The lines below are to be quoted exactly, from the first through the one that contains "return (f(r), f(g), f(b), 1)".
>> start Provided material
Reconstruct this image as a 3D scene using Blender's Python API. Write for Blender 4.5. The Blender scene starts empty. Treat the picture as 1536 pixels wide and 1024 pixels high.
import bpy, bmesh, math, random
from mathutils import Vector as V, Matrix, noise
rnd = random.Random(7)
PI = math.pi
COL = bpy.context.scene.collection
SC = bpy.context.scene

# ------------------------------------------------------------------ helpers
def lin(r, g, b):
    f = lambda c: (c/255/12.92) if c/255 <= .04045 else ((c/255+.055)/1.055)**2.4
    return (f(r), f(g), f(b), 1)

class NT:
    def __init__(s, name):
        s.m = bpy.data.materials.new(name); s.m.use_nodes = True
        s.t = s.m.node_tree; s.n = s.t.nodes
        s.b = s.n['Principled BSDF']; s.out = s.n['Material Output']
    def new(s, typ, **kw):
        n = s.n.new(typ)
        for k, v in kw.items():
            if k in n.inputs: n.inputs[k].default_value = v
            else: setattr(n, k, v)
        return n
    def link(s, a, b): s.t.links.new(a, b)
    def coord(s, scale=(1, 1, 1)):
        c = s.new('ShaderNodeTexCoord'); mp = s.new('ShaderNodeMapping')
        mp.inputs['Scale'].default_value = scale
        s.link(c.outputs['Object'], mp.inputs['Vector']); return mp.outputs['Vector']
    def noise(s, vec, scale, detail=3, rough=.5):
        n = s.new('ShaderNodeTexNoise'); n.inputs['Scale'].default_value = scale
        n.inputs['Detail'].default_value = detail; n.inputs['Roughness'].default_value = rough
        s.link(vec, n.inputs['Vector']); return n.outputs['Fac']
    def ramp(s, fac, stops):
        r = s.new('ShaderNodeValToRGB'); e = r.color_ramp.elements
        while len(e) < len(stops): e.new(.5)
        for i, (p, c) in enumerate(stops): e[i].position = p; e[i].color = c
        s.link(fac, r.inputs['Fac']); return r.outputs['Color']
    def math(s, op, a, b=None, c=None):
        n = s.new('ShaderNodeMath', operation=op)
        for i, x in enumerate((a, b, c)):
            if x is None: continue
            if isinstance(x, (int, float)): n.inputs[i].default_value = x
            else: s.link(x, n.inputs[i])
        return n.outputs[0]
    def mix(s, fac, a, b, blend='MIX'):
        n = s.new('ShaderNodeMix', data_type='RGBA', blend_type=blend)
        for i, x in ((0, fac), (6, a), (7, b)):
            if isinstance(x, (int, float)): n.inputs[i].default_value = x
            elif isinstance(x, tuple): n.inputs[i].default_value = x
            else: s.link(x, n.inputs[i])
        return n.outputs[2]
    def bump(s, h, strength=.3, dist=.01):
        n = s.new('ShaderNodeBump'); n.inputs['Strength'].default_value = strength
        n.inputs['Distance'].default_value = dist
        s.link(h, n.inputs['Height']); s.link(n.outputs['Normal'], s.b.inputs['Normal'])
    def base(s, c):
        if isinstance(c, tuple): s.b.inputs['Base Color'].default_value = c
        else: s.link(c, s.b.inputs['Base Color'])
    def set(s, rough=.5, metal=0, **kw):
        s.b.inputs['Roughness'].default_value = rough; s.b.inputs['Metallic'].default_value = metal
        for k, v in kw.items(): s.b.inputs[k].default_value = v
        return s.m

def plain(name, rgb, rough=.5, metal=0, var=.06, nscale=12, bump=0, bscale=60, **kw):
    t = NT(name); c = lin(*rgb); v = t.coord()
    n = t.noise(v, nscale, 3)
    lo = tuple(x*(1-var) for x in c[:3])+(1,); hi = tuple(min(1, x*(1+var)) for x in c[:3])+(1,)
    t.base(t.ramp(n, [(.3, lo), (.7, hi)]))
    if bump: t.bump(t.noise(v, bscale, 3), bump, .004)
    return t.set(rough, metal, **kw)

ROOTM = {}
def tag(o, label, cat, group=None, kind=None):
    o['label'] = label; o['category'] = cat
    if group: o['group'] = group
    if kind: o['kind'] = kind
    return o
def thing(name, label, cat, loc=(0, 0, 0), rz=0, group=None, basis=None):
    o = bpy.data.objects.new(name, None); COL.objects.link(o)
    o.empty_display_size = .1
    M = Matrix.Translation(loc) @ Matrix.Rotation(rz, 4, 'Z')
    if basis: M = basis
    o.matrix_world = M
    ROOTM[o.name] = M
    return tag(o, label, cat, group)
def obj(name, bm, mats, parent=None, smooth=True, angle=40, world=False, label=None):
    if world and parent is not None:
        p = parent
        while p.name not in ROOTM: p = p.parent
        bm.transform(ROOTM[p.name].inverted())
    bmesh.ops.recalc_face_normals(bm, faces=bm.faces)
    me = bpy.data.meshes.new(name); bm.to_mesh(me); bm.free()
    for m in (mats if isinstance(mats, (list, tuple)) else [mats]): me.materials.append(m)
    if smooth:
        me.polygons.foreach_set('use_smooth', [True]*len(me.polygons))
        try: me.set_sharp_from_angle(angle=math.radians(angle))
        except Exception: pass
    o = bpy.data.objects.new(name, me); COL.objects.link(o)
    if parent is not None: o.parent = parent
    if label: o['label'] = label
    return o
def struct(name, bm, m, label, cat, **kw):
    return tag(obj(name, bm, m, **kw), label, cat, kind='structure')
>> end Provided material
In response:
Reconstruct this image as a 3D scene using Blender's Python API. Write for Blender 4.5. The Blender scene starts empty. Treat the picture as 1536 pixels wide and 1024 pixels high.
import bpy, bmesh, math, random
from mathutils import Vector as V, Matrix, noise
rnd = random.Random(7)
PI = math.pi
COL = bpy.context.scene.collection
SC = bpy.context.scene

# ------------------------------------------------------------------ helpers
def lin(r, g, b):
    f = lambda c: (c/255/12.92) if c/255 <= .04045 else ((c/255+.055)/1.055)**2.4
    return (f(r), f(g), f(b), 1)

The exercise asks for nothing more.